TASK DIRECTIONS – Where a line holds "high", copy it.

DATASET EXTRACT –
##########
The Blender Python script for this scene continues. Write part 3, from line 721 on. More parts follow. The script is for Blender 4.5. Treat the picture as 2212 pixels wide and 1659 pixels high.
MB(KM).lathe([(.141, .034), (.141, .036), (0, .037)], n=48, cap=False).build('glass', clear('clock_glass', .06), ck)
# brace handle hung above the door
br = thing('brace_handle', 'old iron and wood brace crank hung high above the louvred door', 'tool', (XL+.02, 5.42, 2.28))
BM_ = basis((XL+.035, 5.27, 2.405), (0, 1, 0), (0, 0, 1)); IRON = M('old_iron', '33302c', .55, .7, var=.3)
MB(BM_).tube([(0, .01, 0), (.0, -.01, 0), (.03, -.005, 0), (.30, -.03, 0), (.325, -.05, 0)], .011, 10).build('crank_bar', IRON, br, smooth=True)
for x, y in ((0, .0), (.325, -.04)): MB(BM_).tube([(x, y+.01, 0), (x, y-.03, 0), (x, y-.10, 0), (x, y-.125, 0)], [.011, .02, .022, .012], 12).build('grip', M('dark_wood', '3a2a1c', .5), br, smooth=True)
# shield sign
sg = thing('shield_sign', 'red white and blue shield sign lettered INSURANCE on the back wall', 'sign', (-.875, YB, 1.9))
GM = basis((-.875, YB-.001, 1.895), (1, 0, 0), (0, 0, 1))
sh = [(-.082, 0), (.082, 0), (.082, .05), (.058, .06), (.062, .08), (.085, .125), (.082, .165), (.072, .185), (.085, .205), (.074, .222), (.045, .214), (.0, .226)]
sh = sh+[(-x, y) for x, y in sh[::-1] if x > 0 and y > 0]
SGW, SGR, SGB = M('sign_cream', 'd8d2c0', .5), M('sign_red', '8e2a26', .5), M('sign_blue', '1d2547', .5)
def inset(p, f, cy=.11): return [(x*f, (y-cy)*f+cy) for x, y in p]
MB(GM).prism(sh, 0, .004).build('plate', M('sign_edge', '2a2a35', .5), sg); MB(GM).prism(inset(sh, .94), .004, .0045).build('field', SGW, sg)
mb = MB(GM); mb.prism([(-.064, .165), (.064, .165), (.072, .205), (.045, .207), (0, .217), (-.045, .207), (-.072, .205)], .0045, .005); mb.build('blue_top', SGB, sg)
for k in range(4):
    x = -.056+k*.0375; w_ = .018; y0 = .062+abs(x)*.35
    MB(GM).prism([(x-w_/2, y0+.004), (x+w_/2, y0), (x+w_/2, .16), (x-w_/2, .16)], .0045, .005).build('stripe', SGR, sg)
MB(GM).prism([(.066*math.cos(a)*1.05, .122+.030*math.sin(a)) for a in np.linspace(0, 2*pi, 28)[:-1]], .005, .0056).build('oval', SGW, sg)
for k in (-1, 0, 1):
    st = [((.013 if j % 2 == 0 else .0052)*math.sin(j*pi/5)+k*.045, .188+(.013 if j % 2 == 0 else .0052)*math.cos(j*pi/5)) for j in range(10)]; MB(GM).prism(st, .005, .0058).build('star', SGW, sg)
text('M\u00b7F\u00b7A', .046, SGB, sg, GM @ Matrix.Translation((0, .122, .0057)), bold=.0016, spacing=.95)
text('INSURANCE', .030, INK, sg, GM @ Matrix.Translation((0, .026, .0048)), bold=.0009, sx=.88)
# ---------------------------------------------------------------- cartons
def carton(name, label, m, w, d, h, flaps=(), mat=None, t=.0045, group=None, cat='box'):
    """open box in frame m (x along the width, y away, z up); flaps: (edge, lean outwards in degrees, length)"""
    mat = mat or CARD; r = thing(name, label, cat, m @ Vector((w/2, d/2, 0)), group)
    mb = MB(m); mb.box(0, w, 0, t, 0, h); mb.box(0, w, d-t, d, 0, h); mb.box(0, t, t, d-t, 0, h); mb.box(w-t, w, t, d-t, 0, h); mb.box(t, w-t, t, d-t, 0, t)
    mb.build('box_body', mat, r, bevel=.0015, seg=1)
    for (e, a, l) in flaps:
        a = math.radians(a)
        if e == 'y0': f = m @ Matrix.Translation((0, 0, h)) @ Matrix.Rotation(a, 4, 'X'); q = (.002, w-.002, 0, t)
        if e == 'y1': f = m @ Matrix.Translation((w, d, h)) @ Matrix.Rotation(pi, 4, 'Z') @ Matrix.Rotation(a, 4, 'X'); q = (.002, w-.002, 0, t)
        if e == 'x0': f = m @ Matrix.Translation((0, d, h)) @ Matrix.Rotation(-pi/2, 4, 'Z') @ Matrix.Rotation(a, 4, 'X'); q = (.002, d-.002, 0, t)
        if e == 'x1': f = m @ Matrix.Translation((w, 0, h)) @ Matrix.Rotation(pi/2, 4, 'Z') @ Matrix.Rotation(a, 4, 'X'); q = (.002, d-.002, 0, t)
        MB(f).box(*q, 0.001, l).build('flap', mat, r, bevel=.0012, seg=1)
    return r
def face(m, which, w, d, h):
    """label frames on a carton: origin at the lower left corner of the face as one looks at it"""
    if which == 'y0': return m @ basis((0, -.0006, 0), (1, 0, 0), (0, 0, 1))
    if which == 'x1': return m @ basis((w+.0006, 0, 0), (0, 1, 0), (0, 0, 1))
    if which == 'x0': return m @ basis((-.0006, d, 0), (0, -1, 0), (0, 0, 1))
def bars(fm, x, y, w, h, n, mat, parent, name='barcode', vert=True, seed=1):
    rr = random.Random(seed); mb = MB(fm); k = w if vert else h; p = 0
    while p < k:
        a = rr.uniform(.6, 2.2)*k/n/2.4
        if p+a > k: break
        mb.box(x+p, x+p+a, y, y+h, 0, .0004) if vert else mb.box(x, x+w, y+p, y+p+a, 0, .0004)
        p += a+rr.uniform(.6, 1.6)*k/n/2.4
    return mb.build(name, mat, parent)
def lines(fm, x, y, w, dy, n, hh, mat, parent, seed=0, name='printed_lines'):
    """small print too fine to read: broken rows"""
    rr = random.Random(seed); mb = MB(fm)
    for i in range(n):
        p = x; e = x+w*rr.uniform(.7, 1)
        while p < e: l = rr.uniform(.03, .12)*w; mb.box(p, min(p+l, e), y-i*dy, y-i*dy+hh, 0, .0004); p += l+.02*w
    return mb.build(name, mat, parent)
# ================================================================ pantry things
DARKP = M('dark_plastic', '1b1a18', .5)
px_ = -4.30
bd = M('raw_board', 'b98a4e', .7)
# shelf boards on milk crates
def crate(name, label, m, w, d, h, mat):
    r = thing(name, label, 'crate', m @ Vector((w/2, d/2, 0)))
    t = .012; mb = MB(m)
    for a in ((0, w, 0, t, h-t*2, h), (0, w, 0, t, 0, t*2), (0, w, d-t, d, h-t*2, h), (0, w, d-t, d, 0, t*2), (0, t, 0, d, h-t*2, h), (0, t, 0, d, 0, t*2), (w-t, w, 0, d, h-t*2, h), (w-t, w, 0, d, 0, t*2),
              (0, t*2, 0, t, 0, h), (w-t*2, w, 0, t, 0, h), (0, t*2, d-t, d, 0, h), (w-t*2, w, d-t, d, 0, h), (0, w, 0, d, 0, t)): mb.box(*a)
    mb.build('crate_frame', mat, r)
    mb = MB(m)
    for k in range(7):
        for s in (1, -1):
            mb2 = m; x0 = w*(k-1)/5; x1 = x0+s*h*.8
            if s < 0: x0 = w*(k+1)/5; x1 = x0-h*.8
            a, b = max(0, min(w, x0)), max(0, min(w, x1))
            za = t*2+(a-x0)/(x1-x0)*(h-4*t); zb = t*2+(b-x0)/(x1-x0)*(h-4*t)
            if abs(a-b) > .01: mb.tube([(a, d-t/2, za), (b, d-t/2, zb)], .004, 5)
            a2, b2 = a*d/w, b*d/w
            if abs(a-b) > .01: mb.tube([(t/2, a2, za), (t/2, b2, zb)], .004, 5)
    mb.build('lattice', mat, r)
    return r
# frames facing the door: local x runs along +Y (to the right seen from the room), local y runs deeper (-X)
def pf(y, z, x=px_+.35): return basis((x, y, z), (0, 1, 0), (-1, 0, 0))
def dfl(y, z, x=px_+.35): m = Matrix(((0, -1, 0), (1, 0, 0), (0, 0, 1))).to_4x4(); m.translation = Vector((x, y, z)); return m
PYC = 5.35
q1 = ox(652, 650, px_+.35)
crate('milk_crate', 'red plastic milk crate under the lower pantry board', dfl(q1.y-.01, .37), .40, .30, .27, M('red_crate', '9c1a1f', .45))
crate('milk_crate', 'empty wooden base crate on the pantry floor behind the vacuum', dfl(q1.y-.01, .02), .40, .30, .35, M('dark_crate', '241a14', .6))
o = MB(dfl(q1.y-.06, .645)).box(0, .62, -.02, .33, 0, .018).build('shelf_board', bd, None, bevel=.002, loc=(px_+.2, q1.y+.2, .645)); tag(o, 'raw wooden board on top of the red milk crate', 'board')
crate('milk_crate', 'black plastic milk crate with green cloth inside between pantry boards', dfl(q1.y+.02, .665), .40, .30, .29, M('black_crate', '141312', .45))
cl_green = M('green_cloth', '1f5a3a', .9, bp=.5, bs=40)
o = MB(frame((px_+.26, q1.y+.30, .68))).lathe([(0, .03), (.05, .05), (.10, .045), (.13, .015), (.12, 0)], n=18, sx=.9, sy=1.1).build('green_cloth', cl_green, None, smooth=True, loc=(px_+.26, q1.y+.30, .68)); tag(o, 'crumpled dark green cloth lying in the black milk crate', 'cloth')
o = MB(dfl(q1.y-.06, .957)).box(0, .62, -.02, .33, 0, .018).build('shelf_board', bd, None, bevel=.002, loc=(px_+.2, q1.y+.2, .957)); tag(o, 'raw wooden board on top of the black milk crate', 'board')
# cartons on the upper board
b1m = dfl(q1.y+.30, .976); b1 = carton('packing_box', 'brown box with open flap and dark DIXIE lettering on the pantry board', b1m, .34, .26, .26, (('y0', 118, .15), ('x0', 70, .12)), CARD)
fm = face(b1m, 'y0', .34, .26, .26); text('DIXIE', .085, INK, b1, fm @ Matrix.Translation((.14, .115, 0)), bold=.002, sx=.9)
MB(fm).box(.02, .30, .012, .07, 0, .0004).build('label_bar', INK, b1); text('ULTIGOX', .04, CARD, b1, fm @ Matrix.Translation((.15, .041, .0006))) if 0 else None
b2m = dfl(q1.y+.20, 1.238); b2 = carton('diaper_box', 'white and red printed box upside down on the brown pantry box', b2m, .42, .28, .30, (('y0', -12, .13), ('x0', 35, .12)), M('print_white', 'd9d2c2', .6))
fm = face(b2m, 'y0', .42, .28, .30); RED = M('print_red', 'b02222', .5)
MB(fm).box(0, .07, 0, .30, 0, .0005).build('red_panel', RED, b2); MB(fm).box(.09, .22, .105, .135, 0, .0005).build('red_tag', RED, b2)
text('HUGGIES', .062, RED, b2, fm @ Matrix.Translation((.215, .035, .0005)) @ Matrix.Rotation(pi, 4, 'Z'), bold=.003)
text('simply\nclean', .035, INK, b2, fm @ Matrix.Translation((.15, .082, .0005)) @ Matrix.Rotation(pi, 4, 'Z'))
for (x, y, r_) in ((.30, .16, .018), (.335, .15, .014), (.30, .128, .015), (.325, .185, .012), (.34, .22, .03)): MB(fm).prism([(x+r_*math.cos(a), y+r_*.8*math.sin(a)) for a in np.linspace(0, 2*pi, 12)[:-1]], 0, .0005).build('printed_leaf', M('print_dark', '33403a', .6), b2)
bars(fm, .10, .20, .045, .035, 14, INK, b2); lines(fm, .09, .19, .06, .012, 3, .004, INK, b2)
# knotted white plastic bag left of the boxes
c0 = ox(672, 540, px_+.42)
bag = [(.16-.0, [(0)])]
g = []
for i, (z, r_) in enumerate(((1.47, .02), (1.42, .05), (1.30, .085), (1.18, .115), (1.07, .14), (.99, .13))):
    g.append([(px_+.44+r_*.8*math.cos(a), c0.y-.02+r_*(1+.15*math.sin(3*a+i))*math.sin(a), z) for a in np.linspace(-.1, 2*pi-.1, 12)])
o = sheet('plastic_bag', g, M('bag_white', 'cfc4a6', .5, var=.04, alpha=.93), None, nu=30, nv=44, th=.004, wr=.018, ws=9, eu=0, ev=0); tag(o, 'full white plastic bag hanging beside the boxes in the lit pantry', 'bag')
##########
TASK RESPONSE –
The Blender Python script for this scene continues. Write part 3, from line 721 on. More parts follow. The script is for Blender 4.5. Treat the picture as 2212 pixels wide and 1659 pixels high.
br = thing('brace_handle', 'old iron and wood brace crank hung high above the louvred door', 'tool', (XL+.02, 5.42, 2.28))